How's He Done? Two 7ths and a 4th. Like McEwen, he may be better than Hushovd in the sprints, but not by enough for me to take his chances of winning seriously.

Left To Do:  He'll almost certainly wind up in the top 5, he's very consistent.

8. Sebastian Turgot, Bbox Bouygues

Points: 59

How's He Done? Not badly. Sort of a poor man's Ciolek, only maybe slightly more consistent? He too made the Armstrong group in Arenberg and has been lurking in the other sprints.

Left To Do: Like some others, 'Bassy doesn't do anything so much better than Hushovd that would enable you to see him winning. So it's a respectable finish and a good payday for him. A stage win would be the best outcome.

9. Oscar Freire, Rabobank

Points: 18

How's He Done? Terribly -- he completely missed out on points today and didn't seem to be in full sprint mode. More painful saddle sores? I can't find confirmation but he's telling people he's just there for a stage win.
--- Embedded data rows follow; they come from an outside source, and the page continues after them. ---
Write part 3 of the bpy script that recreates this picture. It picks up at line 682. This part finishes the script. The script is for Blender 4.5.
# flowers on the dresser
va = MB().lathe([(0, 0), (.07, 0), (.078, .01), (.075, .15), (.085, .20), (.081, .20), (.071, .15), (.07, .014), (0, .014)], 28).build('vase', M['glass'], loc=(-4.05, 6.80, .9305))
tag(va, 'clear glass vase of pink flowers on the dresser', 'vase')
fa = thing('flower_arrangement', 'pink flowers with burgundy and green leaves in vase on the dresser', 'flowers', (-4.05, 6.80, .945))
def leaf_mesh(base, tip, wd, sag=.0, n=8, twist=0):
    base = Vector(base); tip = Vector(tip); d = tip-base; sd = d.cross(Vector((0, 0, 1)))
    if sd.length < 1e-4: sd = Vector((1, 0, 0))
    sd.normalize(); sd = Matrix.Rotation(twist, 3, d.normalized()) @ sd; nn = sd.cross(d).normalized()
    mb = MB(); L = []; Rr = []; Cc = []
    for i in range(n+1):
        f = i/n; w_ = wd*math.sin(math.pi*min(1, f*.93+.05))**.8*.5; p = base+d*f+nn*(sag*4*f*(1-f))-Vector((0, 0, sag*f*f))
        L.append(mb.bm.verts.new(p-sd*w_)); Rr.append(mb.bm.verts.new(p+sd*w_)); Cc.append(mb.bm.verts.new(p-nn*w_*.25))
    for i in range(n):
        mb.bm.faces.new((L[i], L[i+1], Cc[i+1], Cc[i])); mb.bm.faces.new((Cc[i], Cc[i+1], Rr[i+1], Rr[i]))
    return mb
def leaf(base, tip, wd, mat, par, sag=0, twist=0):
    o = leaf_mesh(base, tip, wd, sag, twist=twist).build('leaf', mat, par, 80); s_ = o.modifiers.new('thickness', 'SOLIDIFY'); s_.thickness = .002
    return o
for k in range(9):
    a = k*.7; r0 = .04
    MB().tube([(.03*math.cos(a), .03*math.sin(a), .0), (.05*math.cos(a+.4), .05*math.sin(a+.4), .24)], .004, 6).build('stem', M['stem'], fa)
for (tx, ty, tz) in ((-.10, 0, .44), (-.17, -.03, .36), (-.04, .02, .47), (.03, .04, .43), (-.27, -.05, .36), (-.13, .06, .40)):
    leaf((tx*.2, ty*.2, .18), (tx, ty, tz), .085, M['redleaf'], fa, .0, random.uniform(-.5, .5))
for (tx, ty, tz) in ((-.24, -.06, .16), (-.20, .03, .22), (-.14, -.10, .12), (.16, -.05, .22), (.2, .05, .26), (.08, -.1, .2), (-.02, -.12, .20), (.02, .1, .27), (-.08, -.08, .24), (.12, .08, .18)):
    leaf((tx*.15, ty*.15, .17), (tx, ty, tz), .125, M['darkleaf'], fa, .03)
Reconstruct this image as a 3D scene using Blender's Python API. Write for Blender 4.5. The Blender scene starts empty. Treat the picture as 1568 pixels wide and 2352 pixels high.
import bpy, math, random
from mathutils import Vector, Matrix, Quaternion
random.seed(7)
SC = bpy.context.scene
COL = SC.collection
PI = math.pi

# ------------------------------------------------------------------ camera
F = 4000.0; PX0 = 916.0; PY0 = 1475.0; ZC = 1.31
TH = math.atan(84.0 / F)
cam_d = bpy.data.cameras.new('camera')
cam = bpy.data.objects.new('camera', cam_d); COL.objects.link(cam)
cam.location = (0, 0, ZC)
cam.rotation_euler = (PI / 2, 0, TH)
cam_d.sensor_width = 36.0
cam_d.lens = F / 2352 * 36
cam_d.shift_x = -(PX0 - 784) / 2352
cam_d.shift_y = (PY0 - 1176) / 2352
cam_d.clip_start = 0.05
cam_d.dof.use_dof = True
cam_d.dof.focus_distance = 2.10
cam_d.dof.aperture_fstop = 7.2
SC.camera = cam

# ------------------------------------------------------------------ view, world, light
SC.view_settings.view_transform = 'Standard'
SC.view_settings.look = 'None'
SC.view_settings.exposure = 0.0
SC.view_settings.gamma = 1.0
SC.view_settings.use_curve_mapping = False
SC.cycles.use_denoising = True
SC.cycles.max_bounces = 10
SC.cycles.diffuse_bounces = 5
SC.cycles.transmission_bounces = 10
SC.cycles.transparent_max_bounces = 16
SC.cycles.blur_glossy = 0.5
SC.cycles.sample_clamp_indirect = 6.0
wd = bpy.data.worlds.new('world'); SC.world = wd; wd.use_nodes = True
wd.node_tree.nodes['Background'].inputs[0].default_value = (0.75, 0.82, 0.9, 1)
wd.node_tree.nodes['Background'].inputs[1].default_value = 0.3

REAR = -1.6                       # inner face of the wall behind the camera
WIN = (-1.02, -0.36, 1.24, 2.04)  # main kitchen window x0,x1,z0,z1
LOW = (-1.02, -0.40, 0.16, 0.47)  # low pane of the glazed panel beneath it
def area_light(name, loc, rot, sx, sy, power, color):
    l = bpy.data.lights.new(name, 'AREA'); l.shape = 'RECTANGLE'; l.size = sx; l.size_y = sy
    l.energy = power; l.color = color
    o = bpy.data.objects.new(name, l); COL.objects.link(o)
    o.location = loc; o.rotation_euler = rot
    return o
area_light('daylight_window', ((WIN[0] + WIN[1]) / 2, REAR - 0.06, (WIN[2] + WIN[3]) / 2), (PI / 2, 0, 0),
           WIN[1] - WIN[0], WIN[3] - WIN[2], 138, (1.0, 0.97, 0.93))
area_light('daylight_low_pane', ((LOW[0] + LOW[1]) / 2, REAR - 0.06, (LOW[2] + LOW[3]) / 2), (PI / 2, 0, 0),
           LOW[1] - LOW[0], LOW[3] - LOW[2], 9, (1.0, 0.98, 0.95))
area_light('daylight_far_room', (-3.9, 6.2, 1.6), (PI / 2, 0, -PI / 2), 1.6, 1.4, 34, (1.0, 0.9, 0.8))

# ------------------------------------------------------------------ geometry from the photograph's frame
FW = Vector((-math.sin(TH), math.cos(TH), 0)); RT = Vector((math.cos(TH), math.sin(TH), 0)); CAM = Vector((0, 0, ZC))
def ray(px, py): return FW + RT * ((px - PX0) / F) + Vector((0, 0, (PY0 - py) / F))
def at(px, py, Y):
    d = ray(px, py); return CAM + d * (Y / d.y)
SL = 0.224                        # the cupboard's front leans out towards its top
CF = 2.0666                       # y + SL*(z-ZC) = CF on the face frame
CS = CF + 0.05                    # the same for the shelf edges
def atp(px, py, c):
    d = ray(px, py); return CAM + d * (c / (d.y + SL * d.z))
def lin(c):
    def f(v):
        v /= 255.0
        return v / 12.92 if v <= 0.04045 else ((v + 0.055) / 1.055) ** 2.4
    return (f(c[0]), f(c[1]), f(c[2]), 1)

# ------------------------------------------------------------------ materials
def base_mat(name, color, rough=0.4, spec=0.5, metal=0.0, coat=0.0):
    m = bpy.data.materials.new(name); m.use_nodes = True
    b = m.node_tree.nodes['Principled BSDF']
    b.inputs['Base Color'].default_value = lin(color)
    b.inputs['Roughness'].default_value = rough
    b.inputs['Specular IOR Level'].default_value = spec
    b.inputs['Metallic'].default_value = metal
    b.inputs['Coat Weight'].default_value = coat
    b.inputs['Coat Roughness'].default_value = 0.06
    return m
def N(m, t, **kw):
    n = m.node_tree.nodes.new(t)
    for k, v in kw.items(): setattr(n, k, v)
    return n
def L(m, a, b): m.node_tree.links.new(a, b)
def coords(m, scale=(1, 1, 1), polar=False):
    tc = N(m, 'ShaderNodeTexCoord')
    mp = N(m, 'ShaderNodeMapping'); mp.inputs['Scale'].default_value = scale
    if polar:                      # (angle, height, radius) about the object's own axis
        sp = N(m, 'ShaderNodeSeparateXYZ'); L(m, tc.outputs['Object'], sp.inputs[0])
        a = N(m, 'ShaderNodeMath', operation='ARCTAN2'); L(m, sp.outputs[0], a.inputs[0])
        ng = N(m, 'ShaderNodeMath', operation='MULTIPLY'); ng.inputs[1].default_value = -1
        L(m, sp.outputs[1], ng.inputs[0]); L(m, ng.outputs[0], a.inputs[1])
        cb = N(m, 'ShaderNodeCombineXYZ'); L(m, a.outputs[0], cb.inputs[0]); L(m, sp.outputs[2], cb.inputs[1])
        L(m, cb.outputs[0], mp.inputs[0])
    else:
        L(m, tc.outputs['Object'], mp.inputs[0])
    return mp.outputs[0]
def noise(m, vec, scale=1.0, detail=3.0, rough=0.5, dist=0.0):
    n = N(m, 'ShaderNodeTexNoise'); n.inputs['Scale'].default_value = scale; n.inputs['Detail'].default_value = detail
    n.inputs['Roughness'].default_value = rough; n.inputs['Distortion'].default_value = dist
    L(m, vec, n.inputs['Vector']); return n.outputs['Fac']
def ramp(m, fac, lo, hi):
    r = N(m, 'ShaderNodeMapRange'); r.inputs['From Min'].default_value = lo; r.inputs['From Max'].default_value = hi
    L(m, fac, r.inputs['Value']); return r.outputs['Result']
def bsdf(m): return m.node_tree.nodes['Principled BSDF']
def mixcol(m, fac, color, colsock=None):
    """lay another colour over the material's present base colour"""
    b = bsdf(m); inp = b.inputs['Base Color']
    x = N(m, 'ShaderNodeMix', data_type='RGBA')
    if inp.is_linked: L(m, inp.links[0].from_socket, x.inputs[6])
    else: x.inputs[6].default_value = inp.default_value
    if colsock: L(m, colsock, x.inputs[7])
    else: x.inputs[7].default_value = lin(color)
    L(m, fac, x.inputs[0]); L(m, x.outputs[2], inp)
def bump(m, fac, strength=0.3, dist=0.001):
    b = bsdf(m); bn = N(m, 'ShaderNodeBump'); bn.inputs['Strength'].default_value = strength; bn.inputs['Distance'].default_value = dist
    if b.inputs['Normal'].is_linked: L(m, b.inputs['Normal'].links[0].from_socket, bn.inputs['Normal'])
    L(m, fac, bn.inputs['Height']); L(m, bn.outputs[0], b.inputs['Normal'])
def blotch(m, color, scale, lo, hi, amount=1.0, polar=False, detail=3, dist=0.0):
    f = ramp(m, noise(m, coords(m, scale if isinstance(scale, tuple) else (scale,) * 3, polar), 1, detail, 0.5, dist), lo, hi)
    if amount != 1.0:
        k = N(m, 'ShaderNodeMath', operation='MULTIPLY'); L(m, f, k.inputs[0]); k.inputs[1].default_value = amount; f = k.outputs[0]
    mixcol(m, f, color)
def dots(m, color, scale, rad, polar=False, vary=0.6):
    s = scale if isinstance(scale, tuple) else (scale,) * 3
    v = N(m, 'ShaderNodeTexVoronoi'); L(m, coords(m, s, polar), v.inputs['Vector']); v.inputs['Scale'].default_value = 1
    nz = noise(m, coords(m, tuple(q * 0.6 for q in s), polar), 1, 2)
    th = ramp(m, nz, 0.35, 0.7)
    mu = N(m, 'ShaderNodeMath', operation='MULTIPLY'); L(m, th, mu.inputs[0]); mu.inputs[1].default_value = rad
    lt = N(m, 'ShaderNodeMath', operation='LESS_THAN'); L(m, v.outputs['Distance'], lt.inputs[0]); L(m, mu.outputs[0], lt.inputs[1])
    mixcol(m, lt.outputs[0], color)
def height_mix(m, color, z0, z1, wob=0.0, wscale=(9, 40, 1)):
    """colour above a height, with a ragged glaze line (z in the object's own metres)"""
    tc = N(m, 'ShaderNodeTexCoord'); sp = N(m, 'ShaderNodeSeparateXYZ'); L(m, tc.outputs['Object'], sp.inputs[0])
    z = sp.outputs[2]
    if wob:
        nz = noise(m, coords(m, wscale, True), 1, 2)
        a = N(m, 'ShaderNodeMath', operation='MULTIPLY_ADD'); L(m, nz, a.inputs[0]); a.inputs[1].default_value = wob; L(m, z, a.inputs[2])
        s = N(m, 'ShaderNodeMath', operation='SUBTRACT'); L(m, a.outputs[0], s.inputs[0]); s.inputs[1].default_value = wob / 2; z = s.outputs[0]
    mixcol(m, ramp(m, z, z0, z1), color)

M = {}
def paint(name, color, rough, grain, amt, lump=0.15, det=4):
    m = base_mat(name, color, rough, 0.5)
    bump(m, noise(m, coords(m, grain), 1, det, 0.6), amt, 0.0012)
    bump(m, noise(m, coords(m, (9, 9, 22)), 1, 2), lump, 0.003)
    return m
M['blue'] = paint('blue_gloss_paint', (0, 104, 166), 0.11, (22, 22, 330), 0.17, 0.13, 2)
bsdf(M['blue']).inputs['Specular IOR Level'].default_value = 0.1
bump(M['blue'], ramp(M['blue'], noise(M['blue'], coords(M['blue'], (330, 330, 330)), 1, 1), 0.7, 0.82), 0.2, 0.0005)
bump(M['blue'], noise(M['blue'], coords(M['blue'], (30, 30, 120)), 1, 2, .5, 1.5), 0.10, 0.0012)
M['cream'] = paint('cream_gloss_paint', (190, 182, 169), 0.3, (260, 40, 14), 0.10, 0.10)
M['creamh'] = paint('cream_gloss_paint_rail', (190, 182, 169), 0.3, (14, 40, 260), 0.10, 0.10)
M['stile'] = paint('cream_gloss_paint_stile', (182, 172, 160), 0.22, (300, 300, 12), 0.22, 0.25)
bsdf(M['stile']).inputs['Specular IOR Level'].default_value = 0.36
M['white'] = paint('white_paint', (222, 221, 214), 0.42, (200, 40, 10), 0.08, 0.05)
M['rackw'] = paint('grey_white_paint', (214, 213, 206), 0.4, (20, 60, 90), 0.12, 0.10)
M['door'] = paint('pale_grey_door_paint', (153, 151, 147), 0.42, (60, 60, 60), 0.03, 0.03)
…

Left To Do: Win a stage. Freire is one of the easier guys to like in a lot of ways, a solid all-round cyclist with seemingly a very amiable personality. If he were level with Thor or anywhere close, I'd be first to talk up his chances. But 86 points is simply a long, long way back.

10. Daniel Oss, Liquigas

Points: 54

How's He Done? Fabulously. I mention him here primarily because everyone made fun of me for singling him out in the preview poll. Here are just a sampling of your remarks:

Last thing: Oss? -Frinking
He is just keeping Peter Sagan's place warm. - Flying Dog

Ursula deleted his comments but they were along the lines of how I'm unfit to run a cycling site, or even own a bike, as a result of naming Oss one of the top eight contenders for the points classification. Anyway, the young Italian is proving me right and all of you wrong.

Left To Do: Plenty. But he's been able to make it to the sprints so far, which is more than some people can say.

Not listed: Tyler Farrar, Garmin-Transitions. He just isn't a competitor here anymore. Next year for sure, and I believe he'll have one of these jerseys in his closet eventually. He might even get his stage win before (or in) Paris. But no sense believing in this until he can effectively grab the bars.